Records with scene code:

•••

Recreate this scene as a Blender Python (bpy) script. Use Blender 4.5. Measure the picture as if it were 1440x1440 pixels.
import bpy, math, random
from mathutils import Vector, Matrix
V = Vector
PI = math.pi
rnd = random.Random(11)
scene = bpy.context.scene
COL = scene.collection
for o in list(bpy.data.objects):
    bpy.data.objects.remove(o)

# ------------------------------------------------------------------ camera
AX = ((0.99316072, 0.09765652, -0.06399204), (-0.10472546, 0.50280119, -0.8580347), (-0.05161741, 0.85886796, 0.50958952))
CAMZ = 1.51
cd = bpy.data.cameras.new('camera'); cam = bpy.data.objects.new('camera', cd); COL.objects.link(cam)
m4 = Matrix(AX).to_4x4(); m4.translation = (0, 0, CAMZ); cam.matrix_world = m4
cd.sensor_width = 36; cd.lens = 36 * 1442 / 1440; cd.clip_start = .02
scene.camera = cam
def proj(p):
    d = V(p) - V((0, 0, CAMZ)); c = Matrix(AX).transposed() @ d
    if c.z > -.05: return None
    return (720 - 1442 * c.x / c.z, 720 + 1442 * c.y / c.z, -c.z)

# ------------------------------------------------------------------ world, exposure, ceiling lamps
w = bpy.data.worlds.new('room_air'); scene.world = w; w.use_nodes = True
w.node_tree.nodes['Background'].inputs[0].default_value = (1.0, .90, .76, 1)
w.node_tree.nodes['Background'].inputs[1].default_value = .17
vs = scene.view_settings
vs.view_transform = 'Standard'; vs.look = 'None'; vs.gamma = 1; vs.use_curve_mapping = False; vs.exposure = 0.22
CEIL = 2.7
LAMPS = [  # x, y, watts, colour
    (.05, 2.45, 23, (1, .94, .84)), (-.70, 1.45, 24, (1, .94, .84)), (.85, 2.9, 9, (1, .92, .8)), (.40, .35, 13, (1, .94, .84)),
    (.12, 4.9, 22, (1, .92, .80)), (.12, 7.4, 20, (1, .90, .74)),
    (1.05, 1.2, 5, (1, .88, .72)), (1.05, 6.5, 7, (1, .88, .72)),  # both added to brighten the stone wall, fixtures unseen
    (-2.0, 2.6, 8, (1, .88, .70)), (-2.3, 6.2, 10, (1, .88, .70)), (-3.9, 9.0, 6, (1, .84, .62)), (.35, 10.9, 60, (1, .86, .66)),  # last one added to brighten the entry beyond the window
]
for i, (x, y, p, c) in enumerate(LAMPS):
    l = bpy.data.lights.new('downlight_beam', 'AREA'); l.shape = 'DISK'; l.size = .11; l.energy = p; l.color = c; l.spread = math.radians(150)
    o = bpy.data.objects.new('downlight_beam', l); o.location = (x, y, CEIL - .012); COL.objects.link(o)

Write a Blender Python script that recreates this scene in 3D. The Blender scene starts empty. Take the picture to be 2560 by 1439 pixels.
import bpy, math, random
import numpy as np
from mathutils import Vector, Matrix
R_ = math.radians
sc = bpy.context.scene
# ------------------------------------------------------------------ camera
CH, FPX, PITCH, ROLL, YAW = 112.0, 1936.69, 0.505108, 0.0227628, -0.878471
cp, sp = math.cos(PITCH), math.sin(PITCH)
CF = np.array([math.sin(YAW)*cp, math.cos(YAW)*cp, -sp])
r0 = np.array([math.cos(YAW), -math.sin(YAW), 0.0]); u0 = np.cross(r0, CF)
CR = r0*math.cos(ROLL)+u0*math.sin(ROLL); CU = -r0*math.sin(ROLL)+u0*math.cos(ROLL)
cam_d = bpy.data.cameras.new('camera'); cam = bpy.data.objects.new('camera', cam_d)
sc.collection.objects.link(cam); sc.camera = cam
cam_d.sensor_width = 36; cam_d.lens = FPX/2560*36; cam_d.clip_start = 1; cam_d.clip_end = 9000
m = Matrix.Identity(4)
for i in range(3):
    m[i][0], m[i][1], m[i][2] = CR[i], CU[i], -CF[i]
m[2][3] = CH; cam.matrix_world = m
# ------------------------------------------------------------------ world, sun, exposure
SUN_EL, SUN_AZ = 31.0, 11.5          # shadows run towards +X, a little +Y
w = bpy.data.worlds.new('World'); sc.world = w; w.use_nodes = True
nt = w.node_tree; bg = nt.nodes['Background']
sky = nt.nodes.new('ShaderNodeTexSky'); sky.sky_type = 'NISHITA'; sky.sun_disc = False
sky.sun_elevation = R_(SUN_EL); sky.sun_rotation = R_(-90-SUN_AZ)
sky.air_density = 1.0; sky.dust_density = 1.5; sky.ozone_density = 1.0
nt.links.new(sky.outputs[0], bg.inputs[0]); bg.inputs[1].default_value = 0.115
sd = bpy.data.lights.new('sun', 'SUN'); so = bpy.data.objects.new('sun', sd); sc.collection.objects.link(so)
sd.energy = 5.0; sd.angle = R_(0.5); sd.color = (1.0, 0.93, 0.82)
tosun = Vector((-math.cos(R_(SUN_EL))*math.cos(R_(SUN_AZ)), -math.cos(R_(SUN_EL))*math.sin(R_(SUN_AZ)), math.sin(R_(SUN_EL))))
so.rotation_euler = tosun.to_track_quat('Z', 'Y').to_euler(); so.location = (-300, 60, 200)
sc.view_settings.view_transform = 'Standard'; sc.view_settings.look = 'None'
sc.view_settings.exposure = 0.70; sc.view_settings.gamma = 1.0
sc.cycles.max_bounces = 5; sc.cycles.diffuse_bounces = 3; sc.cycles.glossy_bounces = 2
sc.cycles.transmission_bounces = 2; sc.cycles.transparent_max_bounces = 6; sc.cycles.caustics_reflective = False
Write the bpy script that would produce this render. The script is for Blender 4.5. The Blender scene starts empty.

•••

What this task involves: Every entry should be printed again exactly as written.

Answer to the problem:
Recreate this scene as a Blender Python (bpy) script. Use Blender 4.5. Measure the picture as if it were 1440x1440 pixels.
import bpy, math, random
from mathutils import Vector, Matrix
V = Vector
PI = math.pi
rnd = random.Random(11)
scene = bpy.context.scene
COL = scene.collection
for o in list(bpy.data.objects):
    bpy.data.objects.remove(o)

# ------------------------------------------------------------------ camera
AX = ((0.99316072, 0.09765652, -0.06399204), (-0.10472546, 0.50280119, -0.8580347), (-0.05161741, 0.85886796, 0.50958952))
CAMZ = 1.51
cd = bpy.data.cameras.new('camera'); cam = bpy.data.objects.new('camera', cd); COL.objects.link(cam)
m4 = Matrix(AX).to_4x4(); m4.translation = (0, 0, CAMZ); cam.matrix_world = m4
cd.sensor_width = 36; cd.lens = 36 * 1442 / 1440; cd.clip_start = .02
scene.camera = cam
def proj(p):
    d = V(p) - V((0, 0, CAMZ)); c = Matrix(AX).transposed() @ d
    if c.z > -.05: return None
    return (720 - 1442 * c.x / c.z, 720 + 1442 * c.y / c.z, -c.z)

# ------------------------------------------------------------------ world, exposure, ceiling lamps
w = bpy.data.worlds.new('room_air'); scene.world = w; w.use_nodes = True
w.node_tree.nodes['Background'].inputs[0].default_value = (1.0, .90, .76, 1)
w.node_tree.nodes['Background'].inputs[1].default_value = .17
vs = scene.view_settings
vs.view_transform = 'Standard'; vs.look = 'None'; vs.gamma = 1; vs.use_curve_mapping = False; vs.exposure = 0.22
CEIL = 2.7
LAMPS = [  # x, y, watts, colour
    (.05, 2.45, 23, (1, .94, .84)), (-.70, 1.45, 24, (1, .94, .84)), (.85, 2.9, 9, (1, .92, .8)), (.40, .35, 13, (1, .94, .84)),
    (.12, 4.9, 22, (1, .92, .80)), (.12, 7.4, 20, (1, .90, .74)),
    (1.05, 1.2, 5, (1, .88, .72)), (1.05, 6.5, 7, (1, .88, .72)),  # both added to brighten the stone wall, fixtures unseen
    (-2.0, 2.6, 8, (1, .88, .70)), (-2.3, 6.2, 10, (1, .88, .70)), (-3.9, 9.0, 6, (1, .84, .62)), (.35, 10.9, 60, (1, .86, .66)),  # last one added to brighten the entry beyond the window
]
for i, (x, y, p, c) in enumerate(LAMPS):
    l = bpy.data.lights.new('downlight_beam', 'AREA'); l.shape = 'DISK'; l.size = .11; l.energy = p; l.color = c; l.spread = math.radians(150)
    o = bpy.data.objects.new('downlight_beam', l); o.location = (x, y, CEIL - .012); COL.objects.link(o)

Write a Blender Python script that recreates this scene in 3D. The Blender scene starts empty. Take the picture to be 2560 by 1439 pixels.
import bpy, math, random
import numpy as np
from mathutils import Vector, Matrix
R_ = math.radians
sc = bpy.context.scene
# ------------------------------------------------------------------ camera
CH, FPX, PITCH, ROLL, YAW = 112.0, 1936.69, 0.505108, 0.0227628, -0.878471
cp, sp = math.cos(PITCH), math.sin(PITCH)
CF = np.array([math.sin(YAW)*cp, math.cos(YAW)*cp, -sp])
r0 = np.array([math.cos(YAW), -math.sin(YAW), 0.0]); u0 = np.cross(r0, CF)
CR = r0*math.cos(ROLL)+u0*math.sin(ROLL); CU = -r0*math.sin(ROLL)+u0*math.cos(ROLL)
cam_d = bpy.data.cameras.new('camera'); cam = bpy.data.objects.new('camera', cam_d)
sc.collection.objects.link(cam); sc.camera = cam
cam_d.sensor_width = 36; cam_d.lens = FPX/2560*36; cam_d.clip_start = 1; cam_d.clip_end = 9000
m = Matrix.Identity(4)
for i in range(3):
    m[i][0], m[i][1], m[i][2] = CR[i], CU[i], -CF[i]
m[2][3] = CH; cam.matrix_world = m
# ------------------------------------------------------------------ world, sun, exposure
SUN_EL, SUN_AZ = 31.0, 11.5          # shadows run towards +X, a little +Y
w = bpy.data.worlds.new('World'); sc.world = w; w.use_nodes = True
nt = w.node_tree; bg = nt.nodes['Background']
sky = nt.nodes.new('ShaderNodeTexSky'); sky.sky_type = 'NISHITA'; sky.sun_disc = False
sky.sun_elevation = R_(SUN_EL); sky.sun_rotation = R_(-90-SUN_AZ)
sky.air_density = 1.0; sky.dust_density = 1.5; sky.ozone_density = 1.0
nt.links.new(sky.outputs[0], bg.inputs[0]); bg.inputs[1].default_value = 0.115
sd = bpy.data.lights.new('sun', 'SUN'); so = bpy.data.objects.new('sun', sd); sc.collection.objects.link(so)
sd.energy = 5.0; sd.angle = R_(0.5); sd.color = (1.0, 0.93, 0.82)
tosun = Vector((-math.cos(R_(SUN_EL))*math.cos(R_(SUN_AZ)), -math.cos(R_(SUN_EL))*math.sin(R_(SUN_AZ)), math.sin(R_(SUN_EL))))
so.rotation_euler = tosun.to_track_quat('Z', 'Y').to_euler(); so.location = (-300, 60, 200)
sc.view_settings.view_transform = 'Standard'; sc.view_settings.look = 'None'
sc.view_settings.exposure = 0.70; sc.view_settings.gamma = 1.0
sc.cycles.max_bounces = 5; sc.cycles.diffuse_bounces = 3; sc.cycles.glossy_bounces = 2
sc.cycles.transmission_bounces = 2; sc.cycles.transparent_max_bounces = 6; sc.cycles.caustics_reflective = False
Write the bpy script that would produce this render. The script is for Blender 4.5. The Blender scene starts empty.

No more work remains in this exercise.